(What is expected)
Look through the data below and extract, unchanged, the lines from the one that contains "edge band', 'wire')" to the one that contains "the corner', 'wire')", both included.

__________________________________________________

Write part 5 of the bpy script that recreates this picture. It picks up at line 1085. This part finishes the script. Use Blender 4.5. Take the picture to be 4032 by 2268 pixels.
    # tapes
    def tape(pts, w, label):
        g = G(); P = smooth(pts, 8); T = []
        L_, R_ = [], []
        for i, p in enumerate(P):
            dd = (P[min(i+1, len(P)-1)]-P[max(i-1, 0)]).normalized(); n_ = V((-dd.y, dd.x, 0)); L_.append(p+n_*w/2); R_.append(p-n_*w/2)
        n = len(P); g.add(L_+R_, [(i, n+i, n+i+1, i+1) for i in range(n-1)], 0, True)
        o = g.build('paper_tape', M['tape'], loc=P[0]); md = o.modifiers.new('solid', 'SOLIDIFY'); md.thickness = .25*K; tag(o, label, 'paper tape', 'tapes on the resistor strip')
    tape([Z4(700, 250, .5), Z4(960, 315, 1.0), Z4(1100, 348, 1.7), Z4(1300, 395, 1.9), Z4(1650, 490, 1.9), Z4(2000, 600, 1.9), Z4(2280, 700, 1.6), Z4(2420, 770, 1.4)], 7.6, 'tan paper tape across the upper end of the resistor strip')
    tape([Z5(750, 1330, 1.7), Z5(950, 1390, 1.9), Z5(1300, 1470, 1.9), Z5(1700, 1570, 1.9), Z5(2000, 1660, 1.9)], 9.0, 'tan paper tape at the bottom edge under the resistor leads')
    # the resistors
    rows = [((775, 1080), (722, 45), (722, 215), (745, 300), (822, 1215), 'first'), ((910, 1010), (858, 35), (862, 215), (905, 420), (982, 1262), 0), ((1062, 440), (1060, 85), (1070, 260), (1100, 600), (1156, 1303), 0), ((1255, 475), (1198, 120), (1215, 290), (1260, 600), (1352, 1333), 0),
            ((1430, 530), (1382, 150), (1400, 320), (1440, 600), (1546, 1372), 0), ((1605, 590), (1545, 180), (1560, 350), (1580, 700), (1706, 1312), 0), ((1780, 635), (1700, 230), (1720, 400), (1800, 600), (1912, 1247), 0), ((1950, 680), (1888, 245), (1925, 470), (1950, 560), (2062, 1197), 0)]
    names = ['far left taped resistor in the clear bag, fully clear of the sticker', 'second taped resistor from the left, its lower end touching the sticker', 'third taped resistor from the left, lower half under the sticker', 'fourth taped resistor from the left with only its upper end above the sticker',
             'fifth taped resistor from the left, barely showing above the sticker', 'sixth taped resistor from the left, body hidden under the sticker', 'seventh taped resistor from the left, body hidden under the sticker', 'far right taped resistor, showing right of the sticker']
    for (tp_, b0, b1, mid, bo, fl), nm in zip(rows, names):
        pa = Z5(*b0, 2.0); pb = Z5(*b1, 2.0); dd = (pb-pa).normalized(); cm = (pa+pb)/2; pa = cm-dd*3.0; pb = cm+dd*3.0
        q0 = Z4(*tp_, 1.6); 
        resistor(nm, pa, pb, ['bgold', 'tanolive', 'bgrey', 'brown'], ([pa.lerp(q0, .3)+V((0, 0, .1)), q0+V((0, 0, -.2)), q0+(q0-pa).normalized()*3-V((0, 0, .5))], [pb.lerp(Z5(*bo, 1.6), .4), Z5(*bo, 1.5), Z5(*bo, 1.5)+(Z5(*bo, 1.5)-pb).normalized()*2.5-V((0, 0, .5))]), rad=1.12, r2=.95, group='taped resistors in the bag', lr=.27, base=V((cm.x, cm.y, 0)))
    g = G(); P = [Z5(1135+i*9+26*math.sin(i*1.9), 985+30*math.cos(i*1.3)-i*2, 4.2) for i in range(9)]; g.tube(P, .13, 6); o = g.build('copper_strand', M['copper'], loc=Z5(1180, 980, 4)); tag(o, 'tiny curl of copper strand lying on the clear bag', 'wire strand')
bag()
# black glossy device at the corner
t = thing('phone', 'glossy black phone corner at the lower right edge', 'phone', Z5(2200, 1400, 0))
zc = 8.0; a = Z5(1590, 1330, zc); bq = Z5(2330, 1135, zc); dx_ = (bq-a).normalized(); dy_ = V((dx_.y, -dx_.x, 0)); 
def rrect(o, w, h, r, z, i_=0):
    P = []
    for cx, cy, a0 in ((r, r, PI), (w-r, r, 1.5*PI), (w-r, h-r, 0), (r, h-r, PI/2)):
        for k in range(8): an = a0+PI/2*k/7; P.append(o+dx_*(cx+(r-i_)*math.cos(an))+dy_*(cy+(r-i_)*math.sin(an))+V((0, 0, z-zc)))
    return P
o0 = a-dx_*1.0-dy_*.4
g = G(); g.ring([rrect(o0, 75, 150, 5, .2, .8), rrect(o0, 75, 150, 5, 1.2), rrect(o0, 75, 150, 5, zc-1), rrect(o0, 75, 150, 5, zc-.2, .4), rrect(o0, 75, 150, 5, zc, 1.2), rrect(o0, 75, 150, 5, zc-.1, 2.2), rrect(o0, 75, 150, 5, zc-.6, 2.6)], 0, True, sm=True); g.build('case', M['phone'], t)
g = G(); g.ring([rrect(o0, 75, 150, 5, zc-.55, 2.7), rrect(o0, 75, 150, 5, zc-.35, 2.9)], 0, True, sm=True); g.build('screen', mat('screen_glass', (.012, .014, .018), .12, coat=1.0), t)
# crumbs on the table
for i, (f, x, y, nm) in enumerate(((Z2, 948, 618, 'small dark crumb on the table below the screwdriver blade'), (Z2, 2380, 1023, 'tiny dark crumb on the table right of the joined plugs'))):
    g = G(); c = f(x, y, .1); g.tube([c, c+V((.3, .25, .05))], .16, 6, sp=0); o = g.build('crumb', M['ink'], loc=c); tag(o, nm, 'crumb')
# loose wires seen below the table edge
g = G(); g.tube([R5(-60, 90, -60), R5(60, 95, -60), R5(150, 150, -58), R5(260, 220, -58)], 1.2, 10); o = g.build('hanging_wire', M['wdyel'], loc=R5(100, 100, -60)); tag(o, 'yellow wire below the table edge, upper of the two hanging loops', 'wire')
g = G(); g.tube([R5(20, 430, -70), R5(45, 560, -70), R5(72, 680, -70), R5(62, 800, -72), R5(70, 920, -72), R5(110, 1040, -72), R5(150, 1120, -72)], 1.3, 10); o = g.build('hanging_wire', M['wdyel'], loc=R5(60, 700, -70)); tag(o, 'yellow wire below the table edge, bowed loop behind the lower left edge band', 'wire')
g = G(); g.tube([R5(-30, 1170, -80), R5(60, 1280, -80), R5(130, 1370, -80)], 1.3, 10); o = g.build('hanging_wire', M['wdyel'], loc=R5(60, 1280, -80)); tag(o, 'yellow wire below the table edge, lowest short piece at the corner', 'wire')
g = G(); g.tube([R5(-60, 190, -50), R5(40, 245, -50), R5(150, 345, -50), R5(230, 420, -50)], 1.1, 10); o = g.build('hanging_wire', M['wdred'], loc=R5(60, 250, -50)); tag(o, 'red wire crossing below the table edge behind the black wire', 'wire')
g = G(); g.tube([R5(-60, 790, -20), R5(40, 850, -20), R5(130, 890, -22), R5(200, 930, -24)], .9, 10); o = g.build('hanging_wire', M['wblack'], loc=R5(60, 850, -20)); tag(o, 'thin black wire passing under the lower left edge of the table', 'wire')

__________________________________________________

(Output below)
g = G(); g.tube([R5(20, 430, -70), R5(45, 560, -70), R5(72, 680, -70), R5(62, 800, -72), R5(70, 920, -72), R5(110, 1040, -72), R5(150, 1120, -72)], 1.3, 10); o = g.build('hanging_wire', M['wdyel'], loc=R5(60, 700, -70)); tag(o, 'yellow wire below the table edge, bowed loop behind the lower left edge band', 'wire')
g = G(); g.tube([R5(-30, 1170, -80), R5(60, 1280, -80), R5(130, 1370, -80)], 1.3, 10); o = g.build('hanging_wire', M['wdyel'], loc=R5(60, 1280, -80)); tag(o, 'yellow wire below the table edge, lowest short piece at the corner', 'wire')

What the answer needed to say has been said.